This is not a post about who likes eating arrows. Rather, it's about a SkyScan Clock. The clock is billed as an "atomic" clock that sets itself to accurate time via a radio signal. The manufacturer's website points to a government web site where we learn that it's not really Atomic. An "Atomic" clock will keep incredibly accurate time based on an oscillating atom, Cesium maybe; such clocks do not need to check a radio time signal. Most radio-driven clocks are not also atomic. But there IS a radio signal that clocks can sync to, and that's what Skyscan does.
Clocks that keep such accurate time are less expensive than ever before, and also less necessary (your cell phone does the same thing, and will usually do it better). But the idea of the Skyscan is appealing, and I had the pleasure of relying on one in a building I often frequent. But I stopped relying on it when I saw another SkyScan clock - the same model - that had a different time, three minutes faster. And I felt like relying on it even less when I noticed that the hour hand pointed to the middle of the hour when the minute hand was on the twelve.
Now the manufacturer can explain all that. Low batteries, or a clock positioned such that it has trouble getting the radio signal, leads to inaccurate time. Unfortunately the clock doesn't TELL you it's having this trouble (I think it should display a bright red warning), so you better check it against (sigh) another clock. And of course the hands can get out of position, that just means they need an adjustment, which the manufacturer will do for you if you don't feel up to it.

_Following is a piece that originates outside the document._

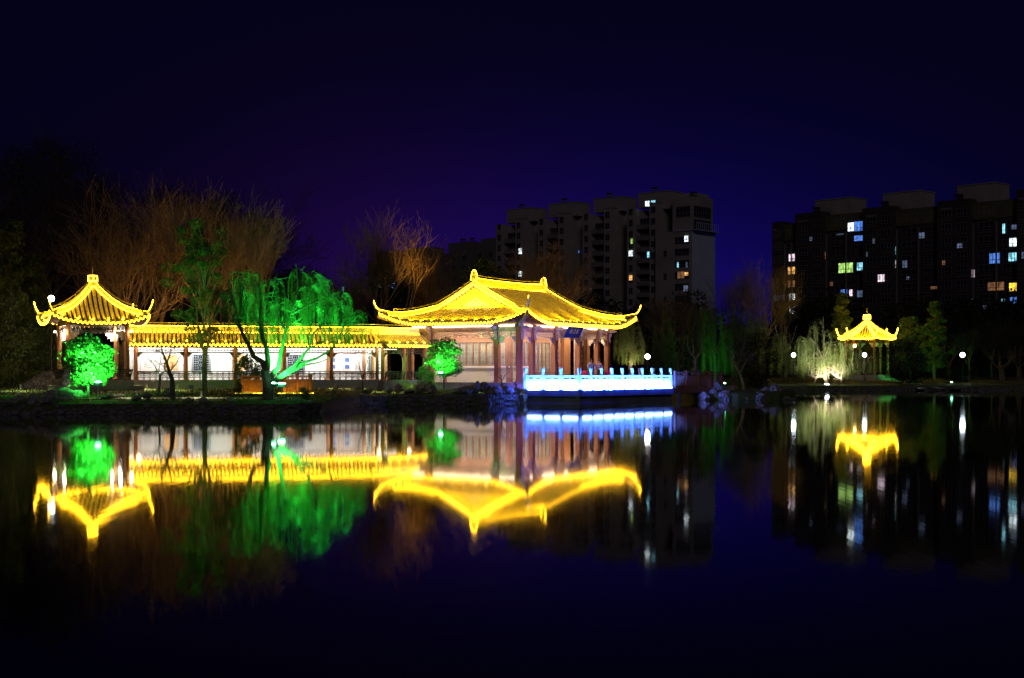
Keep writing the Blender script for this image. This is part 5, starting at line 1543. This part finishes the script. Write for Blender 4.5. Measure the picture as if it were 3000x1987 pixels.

Yesterday I glanced at that clock and my brain had a hard time focusing on it. I looked again. Oh no! The minute hand was going round and round the clock very rapdily, faster than a normal second hand (the second hand did not move at all). The hour hand was moving in sync with the minute hand, and the clock appeared to be searching for a moment in time that simply did not exist, the "fifth of never" perhaps. We put the poor clock out of its misery by temporarily removing its batteries. I think I'll rely on my cell phone.